Writer Ben Power joined James McNamara (Film and Media Studies, UCSB) for a virtual discussion of The Hollow Crown Season 2, Episode 3: “Richard III.”
Biographies
Writer Ben Power
Ben Power is a writer for theatre, film, and television. For the last twelve years, he has worked at the National Theatre as Associate Director and Deputy Artistic Director. He commissioned and produced over seventy world premieres and ran the temporary theatre, The Shed. His writing credits for the stage include his adaptation of The Lehman Trilogy, which transferred from the National Theatre to the West End and Broadway and was nominated for Olivier, Evening Standard, and Drama League awards for Best Play. His other stage credits include adaptations of D. H. Lawrence’s Husbands & Sons, Euripides’ Medea, and Ibsen’s Emperor and Galilean, all for the National Theatre; A Tender Thing for the Royal Shakespeare Company; and Complicité’s A Disappearing Number, which won the Olivier, Evening Standard and Critics’ Circle Awards for Best Play. He was Associate Director of Headlong, and his adaptations for the company include Pirandello’s Six Characters in Search of an Author, Marlowe’s Faustus, and Milton’s Paradise Lost.
His writing credits for the screen include Munich: Edge of War for Netflix and the BBC Shakespeare series The Hollow Crown, which was nominated for BAFTAs including Best Single Drama and Best Mini-Series. He is currently writing screenplays for MGM and Ink Factory and creating a television series for Working Title. He was the Story Producer on Lucy Prebble and Billie Piper’s BAFTA-nominated I Hate Suzie, and he is published by Faber & Faber.
Moderator James McNamara (Film and Media Studies UCSB)
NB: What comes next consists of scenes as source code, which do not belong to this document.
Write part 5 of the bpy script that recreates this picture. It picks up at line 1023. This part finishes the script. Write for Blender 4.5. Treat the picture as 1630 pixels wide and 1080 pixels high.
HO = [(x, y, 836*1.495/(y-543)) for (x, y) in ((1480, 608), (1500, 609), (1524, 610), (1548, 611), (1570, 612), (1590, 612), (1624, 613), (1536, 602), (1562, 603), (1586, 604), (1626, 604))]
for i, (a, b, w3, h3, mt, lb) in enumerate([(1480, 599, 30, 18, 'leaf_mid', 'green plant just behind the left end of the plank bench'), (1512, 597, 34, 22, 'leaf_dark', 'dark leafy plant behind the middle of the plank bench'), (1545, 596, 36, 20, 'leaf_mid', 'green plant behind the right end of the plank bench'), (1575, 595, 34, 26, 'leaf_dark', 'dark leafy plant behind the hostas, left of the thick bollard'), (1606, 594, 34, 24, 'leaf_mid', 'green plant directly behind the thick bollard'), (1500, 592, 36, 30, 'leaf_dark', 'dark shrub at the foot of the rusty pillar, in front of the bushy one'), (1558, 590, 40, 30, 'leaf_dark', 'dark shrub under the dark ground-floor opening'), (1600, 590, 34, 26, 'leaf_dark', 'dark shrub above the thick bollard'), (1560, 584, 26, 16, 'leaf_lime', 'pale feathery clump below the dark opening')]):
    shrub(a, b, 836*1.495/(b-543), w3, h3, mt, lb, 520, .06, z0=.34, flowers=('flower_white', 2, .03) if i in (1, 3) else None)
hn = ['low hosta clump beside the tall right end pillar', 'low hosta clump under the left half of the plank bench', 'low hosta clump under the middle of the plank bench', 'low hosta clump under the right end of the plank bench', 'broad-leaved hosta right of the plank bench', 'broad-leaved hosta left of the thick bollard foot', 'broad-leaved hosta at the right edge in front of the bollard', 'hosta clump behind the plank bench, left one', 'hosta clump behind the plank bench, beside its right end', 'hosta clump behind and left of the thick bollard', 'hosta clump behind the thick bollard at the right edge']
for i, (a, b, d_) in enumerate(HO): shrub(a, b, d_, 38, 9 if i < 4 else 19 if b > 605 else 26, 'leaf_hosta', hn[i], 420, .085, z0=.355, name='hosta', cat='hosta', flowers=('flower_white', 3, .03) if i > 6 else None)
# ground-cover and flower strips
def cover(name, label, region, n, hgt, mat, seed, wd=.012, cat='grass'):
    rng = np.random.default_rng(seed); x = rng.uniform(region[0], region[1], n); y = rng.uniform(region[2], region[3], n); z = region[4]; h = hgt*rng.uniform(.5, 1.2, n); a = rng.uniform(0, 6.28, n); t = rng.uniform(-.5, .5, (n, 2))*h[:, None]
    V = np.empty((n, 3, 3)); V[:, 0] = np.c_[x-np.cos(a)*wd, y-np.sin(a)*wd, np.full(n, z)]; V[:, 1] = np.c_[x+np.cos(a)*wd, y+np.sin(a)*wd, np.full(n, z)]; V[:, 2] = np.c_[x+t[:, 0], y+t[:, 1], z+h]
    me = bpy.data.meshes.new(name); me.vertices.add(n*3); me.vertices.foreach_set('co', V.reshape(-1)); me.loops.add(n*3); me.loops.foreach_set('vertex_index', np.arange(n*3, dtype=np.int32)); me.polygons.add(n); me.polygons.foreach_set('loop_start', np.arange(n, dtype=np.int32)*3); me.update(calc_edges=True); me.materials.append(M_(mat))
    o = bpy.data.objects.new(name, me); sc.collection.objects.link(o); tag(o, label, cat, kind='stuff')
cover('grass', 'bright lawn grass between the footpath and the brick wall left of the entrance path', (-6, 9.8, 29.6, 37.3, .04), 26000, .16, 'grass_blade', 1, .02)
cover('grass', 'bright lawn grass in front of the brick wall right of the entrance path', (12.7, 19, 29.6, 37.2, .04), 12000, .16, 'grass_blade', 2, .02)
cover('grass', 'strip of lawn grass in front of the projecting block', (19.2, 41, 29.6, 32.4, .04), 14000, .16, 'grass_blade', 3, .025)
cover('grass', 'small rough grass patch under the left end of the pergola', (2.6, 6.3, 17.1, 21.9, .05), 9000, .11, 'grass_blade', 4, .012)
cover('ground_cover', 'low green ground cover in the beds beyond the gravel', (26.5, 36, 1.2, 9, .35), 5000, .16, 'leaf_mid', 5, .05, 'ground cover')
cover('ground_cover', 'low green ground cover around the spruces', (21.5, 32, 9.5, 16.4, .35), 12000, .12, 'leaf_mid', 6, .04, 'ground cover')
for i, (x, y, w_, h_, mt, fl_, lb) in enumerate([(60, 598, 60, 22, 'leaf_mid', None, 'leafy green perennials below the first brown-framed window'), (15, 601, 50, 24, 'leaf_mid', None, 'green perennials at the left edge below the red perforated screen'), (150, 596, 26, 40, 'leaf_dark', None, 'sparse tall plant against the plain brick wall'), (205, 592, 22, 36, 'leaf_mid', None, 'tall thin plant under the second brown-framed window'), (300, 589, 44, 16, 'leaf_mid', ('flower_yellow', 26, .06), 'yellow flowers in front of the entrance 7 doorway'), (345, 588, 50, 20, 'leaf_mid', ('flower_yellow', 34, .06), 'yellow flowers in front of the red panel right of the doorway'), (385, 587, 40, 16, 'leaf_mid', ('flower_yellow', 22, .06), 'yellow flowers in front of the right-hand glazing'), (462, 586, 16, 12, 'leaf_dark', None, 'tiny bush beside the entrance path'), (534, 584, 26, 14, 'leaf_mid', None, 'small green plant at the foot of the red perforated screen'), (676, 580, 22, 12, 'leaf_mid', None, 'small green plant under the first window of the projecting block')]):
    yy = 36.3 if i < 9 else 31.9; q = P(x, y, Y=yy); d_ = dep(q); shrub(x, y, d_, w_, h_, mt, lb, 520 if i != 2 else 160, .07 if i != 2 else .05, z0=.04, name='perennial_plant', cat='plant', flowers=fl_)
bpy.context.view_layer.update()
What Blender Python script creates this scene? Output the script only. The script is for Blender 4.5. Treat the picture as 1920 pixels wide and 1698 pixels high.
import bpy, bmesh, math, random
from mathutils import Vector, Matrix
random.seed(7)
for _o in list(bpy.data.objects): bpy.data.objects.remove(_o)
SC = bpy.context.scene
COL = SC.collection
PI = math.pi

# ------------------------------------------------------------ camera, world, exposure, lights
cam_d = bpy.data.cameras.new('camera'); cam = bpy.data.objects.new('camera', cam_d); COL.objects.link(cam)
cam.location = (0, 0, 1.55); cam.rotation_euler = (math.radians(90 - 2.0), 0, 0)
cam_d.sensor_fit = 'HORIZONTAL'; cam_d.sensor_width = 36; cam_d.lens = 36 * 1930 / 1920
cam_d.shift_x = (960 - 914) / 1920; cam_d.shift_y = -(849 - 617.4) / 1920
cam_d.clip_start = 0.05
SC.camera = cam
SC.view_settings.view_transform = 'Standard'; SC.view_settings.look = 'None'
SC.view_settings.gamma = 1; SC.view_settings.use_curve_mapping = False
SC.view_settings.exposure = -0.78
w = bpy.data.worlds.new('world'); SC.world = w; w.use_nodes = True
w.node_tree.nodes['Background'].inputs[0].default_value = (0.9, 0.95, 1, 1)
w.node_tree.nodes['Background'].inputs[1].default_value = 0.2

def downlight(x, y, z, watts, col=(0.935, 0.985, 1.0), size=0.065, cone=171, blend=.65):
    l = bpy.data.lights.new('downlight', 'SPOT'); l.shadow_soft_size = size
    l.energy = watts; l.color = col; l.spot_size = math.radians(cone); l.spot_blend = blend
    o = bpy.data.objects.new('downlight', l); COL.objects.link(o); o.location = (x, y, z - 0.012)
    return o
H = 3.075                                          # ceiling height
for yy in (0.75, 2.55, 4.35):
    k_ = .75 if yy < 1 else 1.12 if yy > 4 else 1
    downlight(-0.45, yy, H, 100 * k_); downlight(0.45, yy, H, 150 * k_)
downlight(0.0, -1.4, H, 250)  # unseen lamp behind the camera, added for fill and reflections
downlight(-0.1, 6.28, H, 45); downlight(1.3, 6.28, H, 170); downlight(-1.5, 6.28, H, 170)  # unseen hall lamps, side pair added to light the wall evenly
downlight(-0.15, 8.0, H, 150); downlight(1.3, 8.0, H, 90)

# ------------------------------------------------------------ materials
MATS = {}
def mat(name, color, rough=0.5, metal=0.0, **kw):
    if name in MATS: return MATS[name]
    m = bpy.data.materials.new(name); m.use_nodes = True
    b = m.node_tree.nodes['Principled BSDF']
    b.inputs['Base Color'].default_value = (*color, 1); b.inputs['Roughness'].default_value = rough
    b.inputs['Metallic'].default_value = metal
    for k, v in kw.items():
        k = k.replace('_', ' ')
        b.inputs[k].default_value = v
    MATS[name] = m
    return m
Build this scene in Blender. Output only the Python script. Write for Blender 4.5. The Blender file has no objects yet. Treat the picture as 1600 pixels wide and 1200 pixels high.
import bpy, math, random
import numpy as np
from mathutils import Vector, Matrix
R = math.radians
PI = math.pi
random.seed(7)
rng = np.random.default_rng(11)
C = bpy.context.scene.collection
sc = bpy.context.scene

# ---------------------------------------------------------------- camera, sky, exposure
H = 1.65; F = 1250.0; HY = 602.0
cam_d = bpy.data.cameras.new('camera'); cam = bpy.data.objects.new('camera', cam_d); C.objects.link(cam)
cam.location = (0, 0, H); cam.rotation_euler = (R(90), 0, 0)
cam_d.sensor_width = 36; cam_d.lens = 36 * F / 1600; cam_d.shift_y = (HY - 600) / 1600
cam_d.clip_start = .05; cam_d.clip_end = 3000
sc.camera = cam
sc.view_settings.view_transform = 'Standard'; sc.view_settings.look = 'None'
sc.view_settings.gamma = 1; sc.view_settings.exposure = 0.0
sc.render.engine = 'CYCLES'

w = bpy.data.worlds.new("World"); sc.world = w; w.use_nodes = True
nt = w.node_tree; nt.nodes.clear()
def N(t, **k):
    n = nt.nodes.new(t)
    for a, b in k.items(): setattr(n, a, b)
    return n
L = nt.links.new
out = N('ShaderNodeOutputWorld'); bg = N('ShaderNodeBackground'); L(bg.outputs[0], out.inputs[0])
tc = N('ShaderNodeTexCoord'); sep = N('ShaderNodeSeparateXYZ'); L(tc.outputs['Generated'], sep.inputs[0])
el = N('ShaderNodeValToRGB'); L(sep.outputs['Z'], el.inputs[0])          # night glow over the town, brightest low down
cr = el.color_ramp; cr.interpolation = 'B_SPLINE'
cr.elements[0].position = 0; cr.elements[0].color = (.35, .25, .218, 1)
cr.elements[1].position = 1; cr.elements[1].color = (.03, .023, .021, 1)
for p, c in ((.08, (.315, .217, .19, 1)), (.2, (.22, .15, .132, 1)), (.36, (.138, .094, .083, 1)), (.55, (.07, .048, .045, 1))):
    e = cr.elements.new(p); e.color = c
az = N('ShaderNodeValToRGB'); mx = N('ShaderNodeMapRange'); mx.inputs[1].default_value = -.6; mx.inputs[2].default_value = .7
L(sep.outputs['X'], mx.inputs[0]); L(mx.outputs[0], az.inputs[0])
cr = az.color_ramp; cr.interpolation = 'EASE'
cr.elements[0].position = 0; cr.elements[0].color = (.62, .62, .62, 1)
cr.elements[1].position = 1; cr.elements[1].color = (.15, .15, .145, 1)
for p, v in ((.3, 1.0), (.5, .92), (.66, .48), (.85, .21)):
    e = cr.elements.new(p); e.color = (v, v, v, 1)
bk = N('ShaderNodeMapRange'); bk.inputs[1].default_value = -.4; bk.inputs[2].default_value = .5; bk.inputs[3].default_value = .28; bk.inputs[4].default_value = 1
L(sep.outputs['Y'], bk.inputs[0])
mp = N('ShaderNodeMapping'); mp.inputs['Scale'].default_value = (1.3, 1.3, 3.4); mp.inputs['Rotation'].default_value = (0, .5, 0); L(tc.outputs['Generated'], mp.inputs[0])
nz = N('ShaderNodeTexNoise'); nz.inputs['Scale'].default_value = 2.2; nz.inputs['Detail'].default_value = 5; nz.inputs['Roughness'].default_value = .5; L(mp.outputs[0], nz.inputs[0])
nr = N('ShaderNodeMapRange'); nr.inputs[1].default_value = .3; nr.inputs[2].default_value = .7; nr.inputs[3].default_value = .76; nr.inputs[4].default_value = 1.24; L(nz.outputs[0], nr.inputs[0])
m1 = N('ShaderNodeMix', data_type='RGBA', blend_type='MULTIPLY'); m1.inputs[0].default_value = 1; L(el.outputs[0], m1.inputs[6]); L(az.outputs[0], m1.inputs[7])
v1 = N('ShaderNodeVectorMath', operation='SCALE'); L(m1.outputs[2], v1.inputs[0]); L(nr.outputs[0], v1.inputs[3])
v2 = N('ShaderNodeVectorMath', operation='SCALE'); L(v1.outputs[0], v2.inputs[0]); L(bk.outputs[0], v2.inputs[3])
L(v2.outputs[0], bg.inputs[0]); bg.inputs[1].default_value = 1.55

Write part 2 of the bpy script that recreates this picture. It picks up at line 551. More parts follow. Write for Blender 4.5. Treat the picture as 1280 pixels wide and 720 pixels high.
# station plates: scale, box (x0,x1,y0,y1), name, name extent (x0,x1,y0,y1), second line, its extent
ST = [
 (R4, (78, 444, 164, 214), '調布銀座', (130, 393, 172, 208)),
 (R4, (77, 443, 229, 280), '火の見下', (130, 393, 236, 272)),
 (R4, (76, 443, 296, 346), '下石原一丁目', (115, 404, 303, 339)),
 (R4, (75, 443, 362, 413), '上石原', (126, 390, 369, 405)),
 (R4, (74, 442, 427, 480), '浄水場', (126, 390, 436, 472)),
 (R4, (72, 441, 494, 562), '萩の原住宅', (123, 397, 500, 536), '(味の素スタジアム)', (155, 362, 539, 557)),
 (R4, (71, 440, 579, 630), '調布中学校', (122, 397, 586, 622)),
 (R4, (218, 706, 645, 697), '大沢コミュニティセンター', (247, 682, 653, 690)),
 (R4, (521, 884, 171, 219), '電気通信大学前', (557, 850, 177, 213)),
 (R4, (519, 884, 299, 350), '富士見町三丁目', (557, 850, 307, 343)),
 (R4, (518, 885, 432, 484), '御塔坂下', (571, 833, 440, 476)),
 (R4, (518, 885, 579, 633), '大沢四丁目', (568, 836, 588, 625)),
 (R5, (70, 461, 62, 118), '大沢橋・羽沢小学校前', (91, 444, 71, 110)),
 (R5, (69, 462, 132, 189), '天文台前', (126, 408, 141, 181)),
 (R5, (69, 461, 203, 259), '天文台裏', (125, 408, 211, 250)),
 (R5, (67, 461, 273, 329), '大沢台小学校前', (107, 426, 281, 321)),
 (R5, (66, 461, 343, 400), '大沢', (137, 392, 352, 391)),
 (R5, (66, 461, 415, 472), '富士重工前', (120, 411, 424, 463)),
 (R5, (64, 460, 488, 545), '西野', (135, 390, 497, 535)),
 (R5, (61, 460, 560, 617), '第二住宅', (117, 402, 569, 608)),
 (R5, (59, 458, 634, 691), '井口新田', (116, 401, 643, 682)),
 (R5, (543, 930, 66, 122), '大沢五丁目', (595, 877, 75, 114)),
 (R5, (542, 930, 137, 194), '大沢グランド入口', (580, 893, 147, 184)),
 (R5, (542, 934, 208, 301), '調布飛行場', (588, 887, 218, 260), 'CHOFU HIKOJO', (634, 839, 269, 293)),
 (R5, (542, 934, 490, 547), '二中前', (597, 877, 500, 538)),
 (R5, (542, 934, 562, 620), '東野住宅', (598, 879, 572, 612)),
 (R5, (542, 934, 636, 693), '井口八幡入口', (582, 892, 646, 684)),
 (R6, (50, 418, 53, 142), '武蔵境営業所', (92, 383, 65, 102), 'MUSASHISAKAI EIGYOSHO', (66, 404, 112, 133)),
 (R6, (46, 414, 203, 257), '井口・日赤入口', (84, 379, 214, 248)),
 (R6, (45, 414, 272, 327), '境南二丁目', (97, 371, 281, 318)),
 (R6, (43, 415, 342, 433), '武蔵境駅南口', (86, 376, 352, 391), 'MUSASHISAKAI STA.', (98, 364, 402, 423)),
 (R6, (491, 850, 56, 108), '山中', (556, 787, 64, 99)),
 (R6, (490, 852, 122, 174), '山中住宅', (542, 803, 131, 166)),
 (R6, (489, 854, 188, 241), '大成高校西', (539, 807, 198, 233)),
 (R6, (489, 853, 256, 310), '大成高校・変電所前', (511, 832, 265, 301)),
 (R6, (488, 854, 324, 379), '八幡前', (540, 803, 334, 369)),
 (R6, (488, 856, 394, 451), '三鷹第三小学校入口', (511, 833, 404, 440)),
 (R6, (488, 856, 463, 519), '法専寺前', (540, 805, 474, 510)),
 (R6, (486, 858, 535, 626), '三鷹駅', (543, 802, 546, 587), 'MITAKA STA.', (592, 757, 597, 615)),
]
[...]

James McNamara is a screenwriter and a Lecturer in Film and Media Studies at UC Santa Barbara. McNamara is currently creating Detective Cooper, an international television drama series for Goalpost Pictures, Quizzical Pictures, and M-Net. He is also creating a television drama series for Sony Pictures / Playmaker. Other recent television work includes writers’ rooms for the Academy Award-winning See Saw Films, Matchbox Pictures / NBC Universal, Foxtel, ABC, and Endemol Shine. Additionally, McNamara is directing and writing an audio series for Audible, Estuary Films, and Princess Pictures. McNamara has consulted on features for Porchlight Films, Icon Film Distribution, and Fox Searchlight Pictures, and has twice been named an “international rising star” by BAFTA LA. He graduated from Australia’s national film school, AFTRS, and holds a PhD in English from Oxford.
This event is sponsored by the Carsey-Wolf Center.
CWC Presents: Global TV
Television has traditionally been understood through national frameworks, corresponding to national networks of television distribution. The Carsey-Wolf Center series “Global TV” explores the way some contemporary television programs and formats have become unmoored from their national contexts of production and distribution. The series will spotlight a number of recent shows that showcase this phenomenon, including a French heist caper, a South African vigilante thriller, and a crime drama set at the epicenter of political and social change in twenties Berlin; each of these shows both transcends and is rooted in its national context and culture. The events in the series will examine how and why a particular program might travel and take hold with an international audience, addressing questions about the role of contemporary streaming services and global flows of creative labor.
CWC Global
Media are global by nature; they express culture just as much as they transcend borders. The CWC Global series is dedicated to showcasing media from around the world. This series features screenings and events that place UCSB in conversation with international media makers and global contexts across our deeply connected world.
CWC TV
In recognition of the extraordinary accomplishments of the Center’s namesakes, Dick Wolf and Marcy Carsey, the Carsey-Wolf Center is committed to examining television as an institution, industry, and cultural form. In our post-network, multi-channel, multi-media environment, understanding television demands understanding its past as well as its future, through exploration of individual episodes, mini-series, and documentaries.